(Records with scene code)
───

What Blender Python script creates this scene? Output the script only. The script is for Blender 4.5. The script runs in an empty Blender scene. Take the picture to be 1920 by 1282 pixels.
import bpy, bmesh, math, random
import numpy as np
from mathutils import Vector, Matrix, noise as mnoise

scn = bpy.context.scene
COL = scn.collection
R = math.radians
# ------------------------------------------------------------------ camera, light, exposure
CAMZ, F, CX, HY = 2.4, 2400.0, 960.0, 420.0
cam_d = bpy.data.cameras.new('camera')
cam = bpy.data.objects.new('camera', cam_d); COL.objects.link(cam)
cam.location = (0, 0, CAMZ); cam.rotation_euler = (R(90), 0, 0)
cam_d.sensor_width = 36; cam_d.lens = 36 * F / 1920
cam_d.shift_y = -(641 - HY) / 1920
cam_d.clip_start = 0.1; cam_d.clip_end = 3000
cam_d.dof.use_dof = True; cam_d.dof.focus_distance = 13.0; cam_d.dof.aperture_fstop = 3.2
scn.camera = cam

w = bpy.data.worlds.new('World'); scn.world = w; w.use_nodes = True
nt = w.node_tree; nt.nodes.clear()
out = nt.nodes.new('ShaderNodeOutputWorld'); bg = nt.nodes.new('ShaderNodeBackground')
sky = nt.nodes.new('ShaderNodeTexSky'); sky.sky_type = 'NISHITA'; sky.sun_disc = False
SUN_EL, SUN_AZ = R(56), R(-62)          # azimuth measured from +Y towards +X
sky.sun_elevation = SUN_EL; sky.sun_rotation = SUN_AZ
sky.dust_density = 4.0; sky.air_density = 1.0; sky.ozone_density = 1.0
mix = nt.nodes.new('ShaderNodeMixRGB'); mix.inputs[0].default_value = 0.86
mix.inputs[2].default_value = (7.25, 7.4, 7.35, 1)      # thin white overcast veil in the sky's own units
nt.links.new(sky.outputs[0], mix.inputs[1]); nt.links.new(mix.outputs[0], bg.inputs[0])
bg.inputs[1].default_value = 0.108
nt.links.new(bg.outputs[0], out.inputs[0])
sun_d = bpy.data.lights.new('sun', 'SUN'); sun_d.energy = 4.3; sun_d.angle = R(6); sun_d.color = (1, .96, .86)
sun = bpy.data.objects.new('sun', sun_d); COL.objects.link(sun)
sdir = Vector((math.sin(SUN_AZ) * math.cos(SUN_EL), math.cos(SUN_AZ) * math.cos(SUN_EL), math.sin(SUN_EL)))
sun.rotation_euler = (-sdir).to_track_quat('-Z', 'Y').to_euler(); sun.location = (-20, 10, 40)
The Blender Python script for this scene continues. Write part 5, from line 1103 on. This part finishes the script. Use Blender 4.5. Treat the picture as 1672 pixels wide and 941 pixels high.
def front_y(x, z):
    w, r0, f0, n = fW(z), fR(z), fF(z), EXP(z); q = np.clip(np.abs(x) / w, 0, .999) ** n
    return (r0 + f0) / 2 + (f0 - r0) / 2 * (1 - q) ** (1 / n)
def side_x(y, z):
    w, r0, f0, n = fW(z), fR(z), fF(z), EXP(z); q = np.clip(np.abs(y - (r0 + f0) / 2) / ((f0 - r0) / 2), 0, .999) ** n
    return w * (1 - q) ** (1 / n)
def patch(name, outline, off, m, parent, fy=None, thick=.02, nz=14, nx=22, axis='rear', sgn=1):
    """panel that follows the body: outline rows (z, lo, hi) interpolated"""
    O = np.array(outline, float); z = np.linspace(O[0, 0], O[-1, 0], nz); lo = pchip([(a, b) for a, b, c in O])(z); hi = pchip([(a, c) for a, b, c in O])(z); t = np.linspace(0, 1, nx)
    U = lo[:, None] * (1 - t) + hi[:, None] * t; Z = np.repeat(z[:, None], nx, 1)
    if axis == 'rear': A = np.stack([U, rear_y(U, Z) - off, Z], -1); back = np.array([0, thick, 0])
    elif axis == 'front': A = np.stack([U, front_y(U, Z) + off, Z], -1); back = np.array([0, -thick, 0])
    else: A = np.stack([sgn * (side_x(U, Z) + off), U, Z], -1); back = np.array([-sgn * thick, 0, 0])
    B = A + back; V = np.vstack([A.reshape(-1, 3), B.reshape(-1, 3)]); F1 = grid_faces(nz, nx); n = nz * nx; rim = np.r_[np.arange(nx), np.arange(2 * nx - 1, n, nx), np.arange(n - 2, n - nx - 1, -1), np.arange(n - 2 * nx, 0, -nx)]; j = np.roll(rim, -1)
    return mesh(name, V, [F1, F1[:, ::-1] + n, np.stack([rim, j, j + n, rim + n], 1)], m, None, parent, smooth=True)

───

THE REQUEST: Repeat the data verbatim.

OUTPUT OF THE TASK:
What Blender Python script creates this scene? Output the script only. The script is for Blender 4.5. The script runs in an empty Blender scene. Take the picture to be 1920 by 1282 pixels.
import bpy, bmesh, math, random
import numpy as np
from mathutils import Vector, Matrix, noise as mnoise

scn = bpy.context.scene
COL = scn.collection
R = math.radians
# ------------------------------------------------------------------ camera, light, exposure
CAMZ, F, CX, HY = 2.4, 2400.0, 960.0, 420.0
cam_d = bpy.data.cameras.new('camera')
cam = bpy.data.objects.new('camera', cam_d); COL.objects.link(cam)
cam.location = (0, 0, CAMZ); cam.rotation_euler = (R(90), 0, 0)
cam_d.sensor_width = 36; cam_d.lens = 36 * F / 1920
cam_d.shift_y = -(641 - HY) / 1920
cam_d.clip_start = 0.1; cam_d.clip_end = 3000
cam_d.dof.use_dof = True; cam_d.dof.focus_distance = 13.0; cam_d.dof.aperture_fstop = 3.2
scn.camera = cam

w = bpy.data.worlds.new('World'); scn.world = w; w.use_nodes = True
nt = w.node_tree; nt.nodes.clear()
out = nt.nodes.new('ShaderNodeOutputWorld'); bg = nt.nodes.new('ShaderNodeBackground')
sky = nt.nodes.new('ShaderNodeTexSky'); sky.sky_type = 'NISHITA'; sky.sun_disc = False
SUN_EL, SUN_AZ = R(56), R(-62)          # azimuth measured from +Y towards +X
sky.sun_elevation = SUN_EL; sky.sun_rotation = SUN_AZ
sky.dust_density = 4.0; sky.air_density = 1.0; sky.ozone_density = 1.0
mix = nt.nodes.new('ShaderNodeMixRGB'); mix.inputs[0].default_value = 0.86
mix.inputs[2].default_value = (7.25, 7.4, 7.35, 1)      # thin white overcast veil in the sky's own units
nt.links.new(sky.outputs[0], mix.inputs[1]); nt.links.new(mix.outputs[0], bg.inputs[0])
bg.inputs[1].default_value = 0.108
nt.links.new(bg.outputs[0], out.inputs[0])
sun_d = bpy.data.lights.new('sun', 'SUN'); sun_d.energy = 4.3; sun_d.angle = R(6); sun_d.color = (1, .96, .86)
sun = bpy.data.objects.new('sun', sun_d); COL.objects.link(sun)
sdir = Vector((math.sin(SUN_AZ) * math.cos(SUN_EL), math.cos(SUN_AZ) * math.cos(SUN_EL), math.sin(SUN_EL)))
sun.rotation_euler = (-sdir).to_track_quat('-Z', 'Y').to_euler(); sun.location = (-20, 10, 40)
The Blender Python script for this scene continues. Write part 5, from line 1103 on. This part finishes the script. Use Blender 4.5. Treat the picture as 1672 pixels wide and 941 pixels high.
def front_y(x, z):
    w, r0, f0, n = fW(z), fR(z), fF(z), EXP(z); q = np.clip(np.abs(x) / w, 0, .999) ** n
    return (r0 + f0) / 2 + (f0 - r0) / 2 * (1 - q) ** (1 / n)
def side_x(y, z):
    w, r0, f0, n = fW(z), fR(z), fF(z), EXP(z); q = np.clip(np.abs(y - (r0 + f0) / 2) / ((f0 - r0) / 2), 0, .999) ** n
    return w * (1 - q) ** (1 / n)
def patch(name, outline, off, m, parent, fy=None, thick=.02, nz=14, nx=22, axis='rear', sgn=1):
    """panel that follows the body: outline rows (z, lo, hi) interpolated"""
    O = np.array(outline, float); z = np.linspace(O[0, 0], O[-1, 0], nz); lo = pchip([(a, b) for a, b, c in O])(z); hi = pchip([(a, c) for a, b, c in O])(z); t = np.linspace(0, 1, nx)
    U = lo[:, None] * (1 - t) + hi[:, None] * t; Z = np.repeat(z[:, None], nx, 1)
    if axis == 'rear': A = np.stack([U, rear_y(U, Z) - off, Z], -1); back = np.array([0, thick, 0])
    elif axis == 'front': A = np.stack([U, front_y(U, Z) + off, Z], -1); back = np.array([0, -thick, 0])
    else: A = np.stack([sgn * (side_x(U, Z) + off), U, Z], -1); back = np.array([-sgn * thick, 0, 0])
    B = A + back; V = np.vstack([A.reshape(-1, 3), B.reshape(-1, 3)]); F1 = grid_faces(nz, nx); n = nz * nx; rim = np.r_[np.arange(nx), np.arange(2 * nx - 1, n, nx), np.arange(n - 2, n - nx - 1, -1), np.arange(n - 2 * nx, 0, -nx)]; j = np.roll(rim, -1)
    return mesh(name, V, [F1, F1[:, ::-1] + n, np.stack([rim, j, j + n, rim + n], 1)], m, None, parent, smooth=True)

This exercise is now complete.